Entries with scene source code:
--------------------

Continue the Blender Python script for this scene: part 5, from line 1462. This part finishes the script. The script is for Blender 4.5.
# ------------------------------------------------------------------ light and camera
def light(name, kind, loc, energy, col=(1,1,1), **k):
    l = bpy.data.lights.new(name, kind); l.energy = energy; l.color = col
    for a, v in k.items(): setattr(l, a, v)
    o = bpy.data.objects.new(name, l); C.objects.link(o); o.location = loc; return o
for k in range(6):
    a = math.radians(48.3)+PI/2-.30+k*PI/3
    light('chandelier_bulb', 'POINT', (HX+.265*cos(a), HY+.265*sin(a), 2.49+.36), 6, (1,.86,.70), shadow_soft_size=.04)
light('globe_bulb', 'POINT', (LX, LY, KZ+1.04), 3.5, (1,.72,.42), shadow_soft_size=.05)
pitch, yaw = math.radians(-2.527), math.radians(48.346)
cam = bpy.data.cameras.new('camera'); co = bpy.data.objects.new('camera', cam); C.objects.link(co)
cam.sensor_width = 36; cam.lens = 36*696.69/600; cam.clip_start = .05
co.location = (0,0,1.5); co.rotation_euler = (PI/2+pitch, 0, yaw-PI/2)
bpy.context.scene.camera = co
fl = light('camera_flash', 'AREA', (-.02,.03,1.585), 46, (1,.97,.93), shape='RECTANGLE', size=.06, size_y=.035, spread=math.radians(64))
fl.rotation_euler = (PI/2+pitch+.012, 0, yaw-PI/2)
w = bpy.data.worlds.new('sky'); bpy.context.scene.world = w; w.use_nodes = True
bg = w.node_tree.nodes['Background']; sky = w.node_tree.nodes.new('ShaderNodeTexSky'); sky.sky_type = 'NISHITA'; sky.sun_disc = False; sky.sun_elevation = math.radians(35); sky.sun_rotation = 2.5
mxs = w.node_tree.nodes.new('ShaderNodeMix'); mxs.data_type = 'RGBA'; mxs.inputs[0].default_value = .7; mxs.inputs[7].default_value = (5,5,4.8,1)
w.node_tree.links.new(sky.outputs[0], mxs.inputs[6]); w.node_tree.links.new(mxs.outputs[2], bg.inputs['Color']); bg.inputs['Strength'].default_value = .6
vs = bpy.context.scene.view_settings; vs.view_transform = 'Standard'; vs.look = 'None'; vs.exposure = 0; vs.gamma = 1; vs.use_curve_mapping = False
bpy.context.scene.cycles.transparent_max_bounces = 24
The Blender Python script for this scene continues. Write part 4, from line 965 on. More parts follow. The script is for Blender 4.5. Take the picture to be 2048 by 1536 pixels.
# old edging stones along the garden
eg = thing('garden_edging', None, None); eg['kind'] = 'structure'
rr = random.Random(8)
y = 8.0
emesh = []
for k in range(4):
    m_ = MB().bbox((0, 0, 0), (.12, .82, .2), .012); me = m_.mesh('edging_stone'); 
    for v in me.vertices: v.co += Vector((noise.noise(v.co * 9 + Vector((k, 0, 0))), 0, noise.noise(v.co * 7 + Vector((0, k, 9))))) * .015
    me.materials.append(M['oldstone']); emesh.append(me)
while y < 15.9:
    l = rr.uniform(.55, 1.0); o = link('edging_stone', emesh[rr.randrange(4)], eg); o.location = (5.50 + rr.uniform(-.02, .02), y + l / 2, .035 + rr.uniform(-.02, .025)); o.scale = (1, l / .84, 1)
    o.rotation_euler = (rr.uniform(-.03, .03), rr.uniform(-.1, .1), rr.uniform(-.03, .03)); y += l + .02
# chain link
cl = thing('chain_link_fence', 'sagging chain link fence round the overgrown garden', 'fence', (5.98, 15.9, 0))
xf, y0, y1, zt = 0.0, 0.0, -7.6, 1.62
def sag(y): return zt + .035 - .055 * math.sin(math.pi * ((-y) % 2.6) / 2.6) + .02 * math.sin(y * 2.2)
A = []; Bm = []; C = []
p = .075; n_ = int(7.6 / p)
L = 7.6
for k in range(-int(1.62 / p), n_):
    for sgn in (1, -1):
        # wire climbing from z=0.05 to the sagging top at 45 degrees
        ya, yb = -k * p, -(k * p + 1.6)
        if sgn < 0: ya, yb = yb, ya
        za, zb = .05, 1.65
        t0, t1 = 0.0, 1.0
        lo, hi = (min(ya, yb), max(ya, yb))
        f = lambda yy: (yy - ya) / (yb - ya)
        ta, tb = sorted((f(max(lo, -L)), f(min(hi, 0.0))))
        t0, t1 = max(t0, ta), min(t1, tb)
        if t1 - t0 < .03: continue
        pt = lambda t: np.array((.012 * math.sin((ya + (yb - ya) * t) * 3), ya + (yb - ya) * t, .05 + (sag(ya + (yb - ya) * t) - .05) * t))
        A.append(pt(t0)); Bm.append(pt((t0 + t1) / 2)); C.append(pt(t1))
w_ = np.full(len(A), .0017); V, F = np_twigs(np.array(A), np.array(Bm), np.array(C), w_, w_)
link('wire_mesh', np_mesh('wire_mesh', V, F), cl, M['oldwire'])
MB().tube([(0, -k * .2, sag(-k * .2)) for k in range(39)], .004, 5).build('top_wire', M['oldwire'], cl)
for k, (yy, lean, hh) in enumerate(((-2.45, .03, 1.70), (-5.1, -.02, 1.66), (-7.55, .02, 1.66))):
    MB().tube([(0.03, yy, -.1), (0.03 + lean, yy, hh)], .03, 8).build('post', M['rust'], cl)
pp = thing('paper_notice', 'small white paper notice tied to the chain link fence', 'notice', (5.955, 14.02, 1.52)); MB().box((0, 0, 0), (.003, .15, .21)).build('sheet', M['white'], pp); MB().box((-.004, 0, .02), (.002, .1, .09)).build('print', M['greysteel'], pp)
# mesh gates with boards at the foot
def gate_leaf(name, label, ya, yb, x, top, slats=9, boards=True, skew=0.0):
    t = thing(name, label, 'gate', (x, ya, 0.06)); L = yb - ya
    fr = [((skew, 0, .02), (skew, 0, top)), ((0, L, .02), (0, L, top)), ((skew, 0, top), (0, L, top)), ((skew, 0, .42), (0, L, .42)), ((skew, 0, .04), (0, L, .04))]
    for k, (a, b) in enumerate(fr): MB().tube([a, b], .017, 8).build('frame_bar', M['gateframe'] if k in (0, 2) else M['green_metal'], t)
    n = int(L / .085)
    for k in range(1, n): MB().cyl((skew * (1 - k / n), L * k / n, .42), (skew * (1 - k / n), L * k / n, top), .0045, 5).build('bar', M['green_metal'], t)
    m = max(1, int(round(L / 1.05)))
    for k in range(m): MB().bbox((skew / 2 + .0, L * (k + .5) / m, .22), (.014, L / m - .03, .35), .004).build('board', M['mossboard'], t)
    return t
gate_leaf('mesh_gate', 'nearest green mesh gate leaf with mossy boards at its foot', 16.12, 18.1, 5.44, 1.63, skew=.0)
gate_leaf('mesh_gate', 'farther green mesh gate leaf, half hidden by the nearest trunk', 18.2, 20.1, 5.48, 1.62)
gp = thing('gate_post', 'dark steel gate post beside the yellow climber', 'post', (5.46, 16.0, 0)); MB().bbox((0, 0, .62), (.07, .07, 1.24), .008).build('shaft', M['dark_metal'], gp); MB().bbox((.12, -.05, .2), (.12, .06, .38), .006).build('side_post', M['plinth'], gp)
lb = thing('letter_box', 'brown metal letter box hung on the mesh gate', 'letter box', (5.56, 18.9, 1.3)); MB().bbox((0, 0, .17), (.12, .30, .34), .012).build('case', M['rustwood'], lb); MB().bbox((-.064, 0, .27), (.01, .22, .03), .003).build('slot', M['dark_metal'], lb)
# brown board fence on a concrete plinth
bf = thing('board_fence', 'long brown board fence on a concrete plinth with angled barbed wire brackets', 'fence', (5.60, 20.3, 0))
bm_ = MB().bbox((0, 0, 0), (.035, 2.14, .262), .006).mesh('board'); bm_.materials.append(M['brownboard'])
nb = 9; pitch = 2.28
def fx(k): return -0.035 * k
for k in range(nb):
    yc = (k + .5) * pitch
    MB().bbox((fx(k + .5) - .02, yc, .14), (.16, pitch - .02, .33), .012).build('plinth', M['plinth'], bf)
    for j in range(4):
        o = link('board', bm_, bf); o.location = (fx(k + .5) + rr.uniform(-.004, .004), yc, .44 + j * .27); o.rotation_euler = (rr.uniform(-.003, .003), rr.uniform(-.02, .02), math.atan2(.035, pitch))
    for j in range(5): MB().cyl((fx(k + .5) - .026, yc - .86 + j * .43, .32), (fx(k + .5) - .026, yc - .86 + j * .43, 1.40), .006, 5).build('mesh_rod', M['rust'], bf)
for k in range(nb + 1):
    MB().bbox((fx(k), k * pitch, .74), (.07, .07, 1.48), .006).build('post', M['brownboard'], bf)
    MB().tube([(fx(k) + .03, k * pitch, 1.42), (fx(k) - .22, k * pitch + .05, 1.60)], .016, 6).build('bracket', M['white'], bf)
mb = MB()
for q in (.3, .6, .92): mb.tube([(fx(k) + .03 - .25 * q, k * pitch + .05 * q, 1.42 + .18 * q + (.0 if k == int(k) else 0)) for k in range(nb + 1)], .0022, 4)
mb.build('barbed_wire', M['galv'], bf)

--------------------

What is required
Your task is to list each line of the records with the word "Python".

Full output
Continue the Blender Python script for this scene: part 5, from line 1462. This part finishes the script. The script is for Blender 4.5.
The Blender Python script for this scene continues. Write part 4, from line 965 on. More parts follow. The script is for Blender 4.5. Take the picture to be 2048 by 1536 pixels.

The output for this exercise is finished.